De lat lag meteen erg hoog voor Yevgueni. De groep
blaakt op dit moment echter van zelfvertrouwen, en bewees
moeiteloos te kunnen omgaan met druk door uit te pakken met een
tweede plaat die nóg beter is dan het uitstekende debuut. Volgens
frontman Klaas Delrue had het vijftal ook nog nooit zo uitgekeken
naar een concert en dat was er donderdag echt aan te zien. Op het
podium stond een gretige band, die perfect ingespeeld was en van
het ene hoogtepunt naar het andere zeilde. Bovendien kregen de fans
waar voor hun geld: het concert duurde goed anderhalf uur en telde
(de herneming van ‘Manzijn’ tijdens de bissen niet meegeteld)
achttien nummers.
Het oorspronkelijke trio Klaas Delrue (zang, gitaar, harmonica),
Maarten Van Mieghem (bas) en Geert Noppe (toetsen, piano) werd
intussen uitgebreid met drummer en percussionist Stef Vanstraelen
en gitarist Patrick Steenaerts. De groep deed daar al haar voordeel
mee op de tweede plaat, maar ook live komt tot uiting dat het mede
door deze nieuwe bezetting is dat Yevgueni vandaag nog een paar
stappen verder staat dan ten tijde van Kannibaal. De songs
van ‘Aan de arbeid’ werden loepzuiver neergezet, maar ook de
nummers van de eerste plaat werden geüpdatet naar 2007, hebben
intussen meer body gekweekt en liepen zeker niet verloren
tussen het nieuwe werk.
‘Dit is een onderonsje, laat jullie maar eens goed gaan!’ zei
Delrue bij het begin van het concert. Deze oproep viel niet in
dovemansoren, want heel wat nummers werden van a tot z meegezongen.

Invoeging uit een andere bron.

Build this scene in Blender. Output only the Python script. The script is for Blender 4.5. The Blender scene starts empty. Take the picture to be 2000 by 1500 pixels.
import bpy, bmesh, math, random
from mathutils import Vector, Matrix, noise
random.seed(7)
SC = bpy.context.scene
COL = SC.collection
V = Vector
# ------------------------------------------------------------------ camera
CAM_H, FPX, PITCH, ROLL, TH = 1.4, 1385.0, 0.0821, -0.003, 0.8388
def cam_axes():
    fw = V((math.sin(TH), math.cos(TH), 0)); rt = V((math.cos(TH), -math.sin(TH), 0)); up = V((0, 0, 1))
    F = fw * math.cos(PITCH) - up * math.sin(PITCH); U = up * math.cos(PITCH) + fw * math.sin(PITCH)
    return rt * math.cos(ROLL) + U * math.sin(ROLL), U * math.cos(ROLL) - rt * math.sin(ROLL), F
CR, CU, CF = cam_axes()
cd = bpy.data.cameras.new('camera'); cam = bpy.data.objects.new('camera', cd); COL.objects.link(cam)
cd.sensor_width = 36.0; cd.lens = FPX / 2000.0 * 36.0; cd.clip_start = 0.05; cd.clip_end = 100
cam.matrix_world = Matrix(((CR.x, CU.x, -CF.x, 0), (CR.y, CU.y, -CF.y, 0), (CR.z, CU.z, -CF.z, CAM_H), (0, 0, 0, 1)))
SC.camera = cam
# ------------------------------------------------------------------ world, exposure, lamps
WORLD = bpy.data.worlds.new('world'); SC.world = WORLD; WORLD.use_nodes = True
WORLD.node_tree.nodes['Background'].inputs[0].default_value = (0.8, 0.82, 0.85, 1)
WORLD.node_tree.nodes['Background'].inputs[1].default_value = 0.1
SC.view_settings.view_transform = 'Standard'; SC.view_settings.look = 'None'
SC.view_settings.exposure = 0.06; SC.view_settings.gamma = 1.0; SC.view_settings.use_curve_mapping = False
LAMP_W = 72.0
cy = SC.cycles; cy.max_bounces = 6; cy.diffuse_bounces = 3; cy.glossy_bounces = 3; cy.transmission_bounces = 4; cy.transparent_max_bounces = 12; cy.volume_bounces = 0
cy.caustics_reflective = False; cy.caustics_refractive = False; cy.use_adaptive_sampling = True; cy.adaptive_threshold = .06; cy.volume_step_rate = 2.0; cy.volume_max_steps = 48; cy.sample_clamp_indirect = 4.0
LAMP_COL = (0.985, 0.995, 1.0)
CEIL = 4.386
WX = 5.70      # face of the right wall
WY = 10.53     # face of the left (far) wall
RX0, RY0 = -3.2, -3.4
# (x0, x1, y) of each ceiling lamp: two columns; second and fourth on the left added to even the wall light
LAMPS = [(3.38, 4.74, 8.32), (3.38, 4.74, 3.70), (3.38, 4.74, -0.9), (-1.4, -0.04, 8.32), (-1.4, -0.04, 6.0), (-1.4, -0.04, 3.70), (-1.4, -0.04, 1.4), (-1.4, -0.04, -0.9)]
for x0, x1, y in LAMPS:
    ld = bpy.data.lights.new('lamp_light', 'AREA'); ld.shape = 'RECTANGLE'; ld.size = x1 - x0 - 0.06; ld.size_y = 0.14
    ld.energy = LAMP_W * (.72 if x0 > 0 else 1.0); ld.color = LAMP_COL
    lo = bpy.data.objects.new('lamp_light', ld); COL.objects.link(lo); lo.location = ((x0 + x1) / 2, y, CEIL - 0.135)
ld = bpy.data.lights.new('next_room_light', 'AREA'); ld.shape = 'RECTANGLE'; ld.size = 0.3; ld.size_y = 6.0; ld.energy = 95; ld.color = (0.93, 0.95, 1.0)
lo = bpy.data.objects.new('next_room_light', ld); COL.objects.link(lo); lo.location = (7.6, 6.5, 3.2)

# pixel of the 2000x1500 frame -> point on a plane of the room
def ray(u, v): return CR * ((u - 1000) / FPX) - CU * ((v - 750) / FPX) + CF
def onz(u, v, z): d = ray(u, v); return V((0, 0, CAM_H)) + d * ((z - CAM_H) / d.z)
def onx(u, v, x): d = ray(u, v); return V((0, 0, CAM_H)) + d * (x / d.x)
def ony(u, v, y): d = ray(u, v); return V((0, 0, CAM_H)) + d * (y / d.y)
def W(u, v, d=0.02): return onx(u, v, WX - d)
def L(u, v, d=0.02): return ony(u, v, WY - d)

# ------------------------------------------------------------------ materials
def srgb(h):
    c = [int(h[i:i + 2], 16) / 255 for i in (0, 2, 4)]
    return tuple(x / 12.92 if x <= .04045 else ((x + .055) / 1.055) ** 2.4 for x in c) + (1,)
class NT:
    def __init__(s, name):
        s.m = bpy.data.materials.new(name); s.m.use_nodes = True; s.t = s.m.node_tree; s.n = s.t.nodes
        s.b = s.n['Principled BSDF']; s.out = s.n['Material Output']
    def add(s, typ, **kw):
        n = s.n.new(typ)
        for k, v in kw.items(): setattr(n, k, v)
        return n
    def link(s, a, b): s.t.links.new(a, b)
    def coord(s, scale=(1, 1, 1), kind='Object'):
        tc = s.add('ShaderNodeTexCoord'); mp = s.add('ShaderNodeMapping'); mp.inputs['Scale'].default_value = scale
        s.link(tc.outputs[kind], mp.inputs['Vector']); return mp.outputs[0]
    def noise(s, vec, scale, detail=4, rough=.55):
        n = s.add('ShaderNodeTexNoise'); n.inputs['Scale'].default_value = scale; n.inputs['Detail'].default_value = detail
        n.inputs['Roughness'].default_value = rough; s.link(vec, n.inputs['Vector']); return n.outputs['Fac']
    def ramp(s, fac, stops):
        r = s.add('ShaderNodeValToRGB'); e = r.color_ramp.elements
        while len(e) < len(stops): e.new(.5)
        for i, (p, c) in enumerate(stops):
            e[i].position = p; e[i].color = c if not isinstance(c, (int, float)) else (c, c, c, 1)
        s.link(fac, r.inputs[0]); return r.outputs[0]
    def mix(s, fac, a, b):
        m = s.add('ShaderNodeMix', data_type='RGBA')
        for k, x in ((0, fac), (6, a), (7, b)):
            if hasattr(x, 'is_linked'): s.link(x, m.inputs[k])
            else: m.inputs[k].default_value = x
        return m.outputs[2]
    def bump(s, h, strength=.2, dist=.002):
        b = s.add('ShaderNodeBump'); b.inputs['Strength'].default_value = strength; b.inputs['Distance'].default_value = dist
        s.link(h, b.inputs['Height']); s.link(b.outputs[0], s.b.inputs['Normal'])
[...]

Het eerste deel van de set was eerder luchtig. Yevgueni begon met
de titeltrack van ‘Aan de arbeid’, waarna meteen de single
‘Manzijn’ volgde. Erg vroeg, met andere woorden, maar het was
duidelijk niet de bedoeling dat Yevgueni een heel optreden zou
toewerken naar een Climax met de Hits. De groep had vooral een erg
evenwichtige set voor ogen, waarbij vooral de vorm en de inhoud van
de liedjes telden en niet de bekendheid bij het grote publiek. Dat
er bij het samenstellen van zo’n setlist keuzes moeten gemaakt
worden, waardoor enkele knappe nummers niét aan bod kwamen (in dit
geval ‘In deze stad’, ‘Overal schoonheid’ en ‘Alsof er niets
gebeurde’), namen we er voor lief bij.
Yevgueni wist niet alleen de hele avond te boeien, de groep
musiceerde een heel optreden lang op hoog niveau. Na ‘Robbie II’,
‘Sara’, ‘Tita Tovenaar’ en gouwe ouwe ‘Oud en versleten’ volgde er
een eerste rustpunt met twee ernstigere nummers, ‘Honger’ en
‘Marcel’. Hierna scheurde het wolkendek weer open en scheen de zon
volop in ‘Als ze lacht’ en ‘Morgen komt ze thuis’. Tien nummers
hadden we op dat moment te horen gekregen. Veel artiesten zouden
denken dat ze op dat moment hun plichten hebben volbracht, Yevgueni
zat dan nog maar net over de helft. ‘Vergif’ en ‘Gezellig’, twee
meer ingetogen nummers, vormden de ideale springplank naar
(meezingmomenten) ‘Eenzaam met jou’ en ‘Kannibaal’; helemaal aan
het einde zaten het gedreven ‘Verloren zoon’ en het van Bonnie ‘Prince’ Billy
geleende ‘Zo donker’. En natuurlijk keerde Yevgueni nog terug:
eerst voor ‘Robbie’ en ‘Mama ik wil papa’, daarna nog een keer voor
een herneming van ‘Manzijn’.
Het was bijna elf uur toen deze mooie avond in Het Depot erop zat.
We kregen een voorprogramma dat een méér dan aangename verrassing
was, én een hoofdact die de criticasters die hen lange tijd afdeden
als een ‘studentikoos curiosum’ lik op stuk gaf. Dat stadium is
Yevgueni immers allang ontgroeid, anno 2007 behoort de groep tot
het leukste en het beste wat ons gewestje heeft te bieden.